Dollar’s upward momentum stalls near a key Fibonacci level, limiting further bullish progress.

The dollar index remained firm on Thursday, holding near a nine-week high and heading for its strongest weekly performance in several months.

The greenback’s strength in recent sessions has been underpinned by a sharp decline in the Japanese yen amid political turmoil in Japan, deepening political crises in the US and France, and less dovish-than-expected minutes from the Federal Reserve’s latest policy meeting. The index opened the week with an upside gap on Monday, extending gains through midweek.

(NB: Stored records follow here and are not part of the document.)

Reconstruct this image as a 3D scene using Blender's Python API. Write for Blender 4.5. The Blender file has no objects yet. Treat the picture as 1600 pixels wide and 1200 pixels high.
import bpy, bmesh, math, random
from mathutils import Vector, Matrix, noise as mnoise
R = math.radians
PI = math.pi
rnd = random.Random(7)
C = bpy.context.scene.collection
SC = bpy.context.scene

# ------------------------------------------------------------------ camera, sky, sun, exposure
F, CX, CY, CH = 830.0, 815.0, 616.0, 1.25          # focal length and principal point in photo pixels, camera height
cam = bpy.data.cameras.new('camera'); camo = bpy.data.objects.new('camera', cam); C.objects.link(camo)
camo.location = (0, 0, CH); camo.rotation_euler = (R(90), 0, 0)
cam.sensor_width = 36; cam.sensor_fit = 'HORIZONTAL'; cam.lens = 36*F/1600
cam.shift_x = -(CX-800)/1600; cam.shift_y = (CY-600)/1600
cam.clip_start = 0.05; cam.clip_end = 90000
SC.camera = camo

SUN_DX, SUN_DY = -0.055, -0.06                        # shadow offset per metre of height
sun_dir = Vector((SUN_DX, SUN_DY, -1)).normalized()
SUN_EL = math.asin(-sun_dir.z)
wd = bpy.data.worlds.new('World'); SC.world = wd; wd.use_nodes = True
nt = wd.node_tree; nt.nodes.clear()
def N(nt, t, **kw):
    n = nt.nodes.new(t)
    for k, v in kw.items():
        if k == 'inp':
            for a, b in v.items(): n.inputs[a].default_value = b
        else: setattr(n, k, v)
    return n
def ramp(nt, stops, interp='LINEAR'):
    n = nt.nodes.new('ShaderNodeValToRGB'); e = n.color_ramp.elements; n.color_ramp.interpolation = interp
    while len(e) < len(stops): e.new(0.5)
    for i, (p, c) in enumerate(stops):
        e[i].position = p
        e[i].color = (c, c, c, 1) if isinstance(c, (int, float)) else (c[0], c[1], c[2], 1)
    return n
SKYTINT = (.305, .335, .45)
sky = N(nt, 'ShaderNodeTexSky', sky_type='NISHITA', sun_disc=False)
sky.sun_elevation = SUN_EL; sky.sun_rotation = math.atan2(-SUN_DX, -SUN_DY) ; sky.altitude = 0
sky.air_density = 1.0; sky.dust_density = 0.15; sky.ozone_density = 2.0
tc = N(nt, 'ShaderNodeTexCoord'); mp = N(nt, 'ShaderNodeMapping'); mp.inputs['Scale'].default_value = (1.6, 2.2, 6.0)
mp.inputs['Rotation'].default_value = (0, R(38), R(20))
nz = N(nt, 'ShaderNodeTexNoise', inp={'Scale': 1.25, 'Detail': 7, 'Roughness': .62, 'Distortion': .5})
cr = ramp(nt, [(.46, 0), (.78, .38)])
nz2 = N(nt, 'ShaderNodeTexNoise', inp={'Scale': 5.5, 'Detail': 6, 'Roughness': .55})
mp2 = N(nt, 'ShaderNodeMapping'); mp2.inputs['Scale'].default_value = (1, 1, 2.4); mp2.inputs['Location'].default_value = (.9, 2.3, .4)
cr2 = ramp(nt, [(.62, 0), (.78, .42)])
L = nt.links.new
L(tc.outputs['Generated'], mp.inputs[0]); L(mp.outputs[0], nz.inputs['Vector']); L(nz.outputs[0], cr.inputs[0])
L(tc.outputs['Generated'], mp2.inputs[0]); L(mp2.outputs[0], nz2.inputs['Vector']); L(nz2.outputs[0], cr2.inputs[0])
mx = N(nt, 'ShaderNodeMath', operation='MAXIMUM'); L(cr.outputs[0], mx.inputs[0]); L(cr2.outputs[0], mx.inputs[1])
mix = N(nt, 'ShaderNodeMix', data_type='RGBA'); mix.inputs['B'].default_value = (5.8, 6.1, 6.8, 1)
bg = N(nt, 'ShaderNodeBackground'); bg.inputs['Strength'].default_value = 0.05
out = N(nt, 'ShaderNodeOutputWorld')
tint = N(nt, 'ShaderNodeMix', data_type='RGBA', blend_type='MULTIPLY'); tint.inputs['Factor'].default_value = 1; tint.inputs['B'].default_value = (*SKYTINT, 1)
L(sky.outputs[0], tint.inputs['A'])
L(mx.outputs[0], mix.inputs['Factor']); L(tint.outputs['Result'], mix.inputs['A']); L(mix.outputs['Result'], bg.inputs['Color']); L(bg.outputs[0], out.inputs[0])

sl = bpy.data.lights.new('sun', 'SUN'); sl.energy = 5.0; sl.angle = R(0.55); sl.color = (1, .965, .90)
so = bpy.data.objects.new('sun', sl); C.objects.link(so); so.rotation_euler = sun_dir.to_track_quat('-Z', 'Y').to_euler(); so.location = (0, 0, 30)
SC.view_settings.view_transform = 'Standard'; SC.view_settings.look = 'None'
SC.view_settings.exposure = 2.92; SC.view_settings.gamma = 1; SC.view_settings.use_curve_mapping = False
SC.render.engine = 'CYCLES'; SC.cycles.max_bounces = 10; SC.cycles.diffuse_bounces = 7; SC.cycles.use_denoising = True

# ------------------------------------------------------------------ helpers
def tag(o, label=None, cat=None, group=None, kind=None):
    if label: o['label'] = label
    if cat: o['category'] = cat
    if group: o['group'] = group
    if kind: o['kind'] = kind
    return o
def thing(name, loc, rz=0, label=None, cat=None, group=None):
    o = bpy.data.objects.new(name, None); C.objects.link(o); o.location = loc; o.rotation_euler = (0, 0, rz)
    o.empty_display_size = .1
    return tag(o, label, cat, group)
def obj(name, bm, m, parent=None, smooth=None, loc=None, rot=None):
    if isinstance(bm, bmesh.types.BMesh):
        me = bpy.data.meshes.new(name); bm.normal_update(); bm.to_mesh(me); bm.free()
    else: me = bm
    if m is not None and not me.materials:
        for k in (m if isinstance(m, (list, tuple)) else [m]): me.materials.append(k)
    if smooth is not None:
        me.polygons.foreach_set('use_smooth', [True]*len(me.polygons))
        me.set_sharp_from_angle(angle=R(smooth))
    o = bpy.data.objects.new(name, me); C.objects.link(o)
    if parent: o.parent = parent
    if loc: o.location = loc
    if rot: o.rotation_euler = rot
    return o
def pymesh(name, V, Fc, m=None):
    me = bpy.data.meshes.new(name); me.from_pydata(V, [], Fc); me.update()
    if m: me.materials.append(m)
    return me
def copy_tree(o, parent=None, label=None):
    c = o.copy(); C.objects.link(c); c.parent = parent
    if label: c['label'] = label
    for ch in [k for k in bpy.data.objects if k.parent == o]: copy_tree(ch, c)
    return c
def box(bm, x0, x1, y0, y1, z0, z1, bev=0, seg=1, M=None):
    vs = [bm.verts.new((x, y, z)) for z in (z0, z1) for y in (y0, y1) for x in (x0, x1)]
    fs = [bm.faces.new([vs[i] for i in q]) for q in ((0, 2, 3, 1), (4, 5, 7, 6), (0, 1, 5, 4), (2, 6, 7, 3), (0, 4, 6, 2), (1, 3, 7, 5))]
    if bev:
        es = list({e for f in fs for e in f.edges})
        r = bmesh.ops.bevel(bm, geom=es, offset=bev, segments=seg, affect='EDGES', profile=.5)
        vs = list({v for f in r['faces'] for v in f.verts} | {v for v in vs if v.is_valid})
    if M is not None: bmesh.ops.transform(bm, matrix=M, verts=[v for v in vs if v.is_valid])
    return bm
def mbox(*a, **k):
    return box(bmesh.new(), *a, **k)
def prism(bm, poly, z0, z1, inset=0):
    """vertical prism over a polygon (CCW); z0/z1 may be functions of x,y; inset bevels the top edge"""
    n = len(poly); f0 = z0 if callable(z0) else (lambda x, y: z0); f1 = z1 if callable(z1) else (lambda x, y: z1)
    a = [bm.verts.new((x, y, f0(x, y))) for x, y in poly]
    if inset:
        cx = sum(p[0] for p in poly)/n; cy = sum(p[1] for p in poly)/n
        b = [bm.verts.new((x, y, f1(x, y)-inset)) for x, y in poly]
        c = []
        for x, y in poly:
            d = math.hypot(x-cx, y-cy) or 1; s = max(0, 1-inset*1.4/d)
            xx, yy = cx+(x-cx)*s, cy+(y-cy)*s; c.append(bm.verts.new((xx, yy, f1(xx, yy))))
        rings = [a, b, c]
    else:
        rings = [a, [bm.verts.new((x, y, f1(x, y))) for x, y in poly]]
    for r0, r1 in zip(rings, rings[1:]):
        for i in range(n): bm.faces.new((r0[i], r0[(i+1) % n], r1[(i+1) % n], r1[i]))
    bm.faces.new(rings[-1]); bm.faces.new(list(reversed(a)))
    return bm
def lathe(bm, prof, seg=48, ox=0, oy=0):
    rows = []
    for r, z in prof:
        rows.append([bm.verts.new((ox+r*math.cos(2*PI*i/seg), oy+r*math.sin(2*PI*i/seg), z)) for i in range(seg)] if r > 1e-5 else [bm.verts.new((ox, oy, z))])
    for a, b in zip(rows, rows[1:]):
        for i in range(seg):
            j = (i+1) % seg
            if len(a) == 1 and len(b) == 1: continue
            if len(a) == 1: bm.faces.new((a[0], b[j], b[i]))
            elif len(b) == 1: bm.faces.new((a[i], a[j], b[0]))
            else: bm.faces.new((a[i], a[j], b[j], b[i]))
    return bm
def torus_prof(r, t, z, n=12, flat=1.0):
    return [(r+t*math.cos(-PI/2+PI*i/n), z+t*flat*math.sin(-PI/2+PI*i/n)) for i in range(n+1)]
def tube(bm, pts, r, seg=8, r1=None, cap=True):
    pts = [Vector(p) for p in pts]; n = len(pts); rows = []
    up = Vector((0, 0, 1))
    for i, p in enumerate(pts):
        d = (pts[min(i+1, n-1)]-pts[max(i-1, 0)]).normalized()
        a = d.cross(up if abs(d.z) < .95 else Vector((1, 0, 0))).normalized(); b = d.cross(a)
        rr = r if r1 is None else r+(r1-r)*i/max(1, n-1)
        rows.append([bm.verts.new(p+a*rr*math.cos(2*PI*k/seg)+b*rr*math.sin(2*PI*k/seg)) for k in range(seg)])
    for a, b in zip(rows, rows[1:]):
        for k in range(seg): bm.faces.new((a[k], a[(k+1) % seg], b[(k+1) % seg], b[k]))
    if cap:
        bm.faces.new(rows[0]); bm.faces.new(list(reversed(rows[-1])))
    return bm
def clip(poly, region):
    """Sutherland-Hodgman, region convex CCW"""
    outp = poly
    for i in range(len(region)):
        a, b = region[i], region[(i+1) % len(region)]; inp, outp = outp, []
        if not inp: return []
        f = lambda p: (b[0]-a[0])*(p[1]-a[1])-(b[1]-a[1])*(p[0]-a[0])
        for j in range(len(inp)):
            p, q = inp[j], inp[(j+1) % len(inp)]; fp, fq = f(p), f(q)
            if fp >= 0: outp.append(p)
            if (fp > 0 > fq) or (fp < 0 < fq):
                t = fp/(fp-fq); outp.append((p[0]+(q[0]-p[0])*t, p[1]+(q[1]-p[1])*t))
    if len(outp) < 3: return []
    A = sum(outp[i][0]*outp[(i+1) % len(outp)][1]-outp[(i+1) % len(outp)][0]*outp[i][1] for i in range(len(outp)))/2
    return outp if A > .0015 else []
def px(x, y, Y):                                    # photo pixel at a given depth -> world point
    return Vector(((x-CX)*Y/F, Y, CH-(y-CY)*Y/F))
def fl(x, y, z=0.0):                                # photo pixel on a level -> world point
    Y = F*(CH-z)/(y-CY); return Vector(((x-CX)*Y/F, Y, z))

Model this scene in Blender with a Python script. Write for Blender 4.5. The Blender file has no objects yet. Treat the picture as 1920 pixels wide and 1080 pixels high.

Technically, the recent rally pushed the index decisively above the daily Ichimoku cloud (98.01–98.40), enhancing the positive outlook on the daily chart. However, the presence of longer upper shadows on Wednesday and Thursday’s candles indicates that bulls are encountering resistance at the 98.81 zone, which represents the 50% Fibonacci retracement of the 101.80–95.82 decline and aligns with the falling weekly Kijun-sen.

A brief consolidation phase around this area appears likely, as the overbought stochastic supports a pause in momentum. Nonetheless, the overall bullish structure remains intact as long as the index holds above the top of the daily cloud (98.40) or, ideally, maintains support above the cloud base at 98.01, reinforced by the rising daily Tenkan-sen.

A sustained break above the 98.81 pivot would confirm a bullish continuation and open the way toward 99.51 (61.8% Fibonacci) and the psychological 100.00 level in extension.